A cet égard, l'articulation des procédure pénale et administrative autour du principe de subsidiarité, tel qu'il existe actuellement à la Cour pénale internationale, paraît préférable. Le principe de subsidiarité pourrait s'opérer au profit de l'AMF et ne donner pouvoir aux instances judiciaires de ne poursuivre les infractions qu'en cas d'inaction de l'AMF, ou de demande d'arbitrage en faveur de l'ordre judiciaire sollicitée par le Ministère public ou les parties au procès.

La France, si elle ne veut pas subir à nouveau l'affront d'une condamnation par la CEDH, devra choisir d'abandonner ce cumul de poursuites, qui apparaît effectivement bien artificiel : l'AMF condamne, puis transmet son dossier au juge d'instruction, lequel se fonde sur ce même dossier pour renvoyer le justiciable devant le tribunal correctionnel, qui prononce à nouveau une condamnation. Définitivement, que la peine soit qualifiée d'administrative puis de pénale, les épaules de la personne poursuivie subissent à deux reprises le même fardeau. Ce cumul doit cesser.


(1) CEDH, 4 mars 2014, Req. 18640/10 (N° Lexbase : A1275MGC).
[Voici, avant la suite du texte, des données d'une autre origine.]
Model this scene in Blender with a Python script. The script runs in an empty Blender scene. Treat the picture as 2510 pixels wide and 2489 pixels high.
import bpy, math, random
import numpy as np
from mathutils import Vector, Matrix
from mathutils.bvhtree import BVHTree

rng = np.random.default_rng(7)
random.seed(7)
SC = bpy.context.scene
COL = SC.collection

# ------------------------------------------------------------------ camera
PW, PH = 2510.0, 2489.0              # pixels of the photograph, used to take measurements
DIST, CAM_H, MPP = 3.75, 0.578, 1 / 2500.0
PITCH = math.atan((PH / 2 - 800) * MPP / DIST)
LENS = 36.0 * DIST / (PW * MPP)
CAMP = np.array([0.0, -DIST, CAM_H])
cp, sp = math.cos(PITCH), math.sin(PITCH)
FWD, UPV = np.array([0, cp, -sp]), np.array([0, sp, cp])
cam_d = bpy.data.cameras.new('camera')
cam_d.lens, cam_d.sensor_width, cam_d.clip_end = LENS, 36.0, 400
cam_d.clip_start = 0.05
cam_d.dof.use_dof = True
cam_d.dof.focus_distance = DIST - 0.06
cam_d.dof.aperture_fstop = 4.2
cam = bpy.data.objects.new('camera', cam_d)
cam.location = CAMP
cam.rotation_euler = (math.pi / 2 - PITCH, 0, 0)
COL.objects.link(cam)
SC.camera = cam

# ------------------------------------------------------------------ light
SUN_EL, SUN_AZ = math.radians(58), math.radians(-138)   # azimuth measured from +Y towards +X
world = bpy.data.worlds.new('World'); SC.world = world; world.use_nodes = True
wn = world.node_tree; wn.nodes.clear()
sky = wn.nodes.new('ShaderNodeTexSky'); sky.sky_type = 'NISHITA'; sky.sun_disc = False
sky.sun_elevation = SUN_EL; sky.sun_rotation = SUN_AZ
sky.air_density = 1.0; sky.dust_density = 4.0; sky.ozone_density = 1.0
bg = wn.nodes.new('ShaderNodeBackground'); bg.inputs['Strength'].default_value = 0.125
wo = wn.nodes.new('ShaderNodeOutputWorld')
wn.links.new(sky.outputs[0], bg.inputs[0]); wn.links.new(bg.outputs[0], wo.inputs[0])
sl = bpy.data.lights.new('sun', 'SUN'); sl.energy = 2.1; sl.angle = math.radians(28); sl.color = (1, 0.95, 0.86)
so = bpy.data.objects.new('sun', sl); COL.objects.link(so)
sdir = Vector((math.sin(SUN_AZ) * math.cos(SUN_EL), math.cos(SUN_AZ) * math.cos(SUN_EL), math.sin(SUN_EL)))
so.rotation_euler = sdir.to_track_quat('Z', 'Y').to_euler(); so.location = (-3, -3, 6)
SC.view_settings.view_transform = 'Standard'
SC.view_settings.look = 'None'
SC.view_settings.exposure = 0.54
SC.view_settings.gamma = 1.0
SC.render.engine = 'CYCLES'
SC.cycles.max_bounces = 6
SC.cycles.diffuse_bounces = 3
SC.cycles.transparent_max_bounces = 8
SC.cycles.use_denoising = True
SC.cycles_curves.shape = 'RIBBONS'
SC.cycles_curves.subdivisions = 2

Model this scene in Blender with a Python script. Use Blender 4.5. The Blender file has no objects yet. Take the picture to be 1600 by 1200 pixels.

(2) Cons. const., décision n° 89-260 DC du 28 juillet 1989 (N° Lexbase : A8202ACR). Cette décision était confirmée le 20 juillet 2012 : Cons. const., décision n° 2012-266 QPC, du 20 juillet 2012 (N° Lexbase : A9426IQ8).
(3) Cass. crim, 1er mars 2000, n° 99-86.299, publié (N° Lexbase : A1572ATE).
(4) Cass. Crim., 22 janvier 2014, n° 12-83.579, FS+P+B+R+I (N° Lexbase : A9859KZ8).
(5) CE, 6° et 1°s-s-r., 4 février 2005, n° 269001, (N° Lexbase : A4652DGE).
(6) CEDH, 10 février 2009, Req. 14939/03 N° Lexbase : A0804ED7).
(7) CEDH, 8 juin 1976, Req. 5100/71 (N° Lexbase : A5111AYX).
(8) CEDH, 30 juin 2011, Req. 25041/07 (N° Lexbase : A5583HUC).
(9) CEDH, 4 mars 2014, Req. 18640/10, préc..
(10) CEDH, 23 octobre 1995, Req. 33/1994/480/562 (N° Lexbase : A8370AWW).
(11) Ass. plén., 15 avril 2011, 4 arrêts, n° 10-17.049, P+B+R+I (N° Lexbase : A5043HN4) ; n° 10-30.242, P+B+R+I N° Lexbase : A5044HN7) ; n° 10-30.313, P+B+R+I N° Lexbase : A5050HND) et n° 10-30.316, P+B+R+I (N° Lexbase : A5045HN8) ; R. Ollard, Le droit à un procès équitable justifie la mise à mort immédiate et sans délai du régime de la garde à vue, Lexbase Hebdo n° 437 du - édition privée (N° Lexbase : N0626BSY).
(12) CA Paris, Pôle 2, 5ème ch., 14 février 2012, n° 09/06711 (N° Lexbase : A4178ICQ).
(13) CJUE, 26 février 2013, aff. C-617/10 (N° Lexbase : A6106I8N).
(14)§ 97-98 de l'arrêt "Grande Stevens", préc..
(15) Cf. rapport, La dépénalisation de la vie des affaires, La documentation française, février 2008.
(16) D. Kling et N. Huet Juridiction ad hoc. - Pourquoi ne pas traiter tout le contentieux boursier devant une seule juridiction ?, JCP éd. G, 2014, n° 493, p. 819.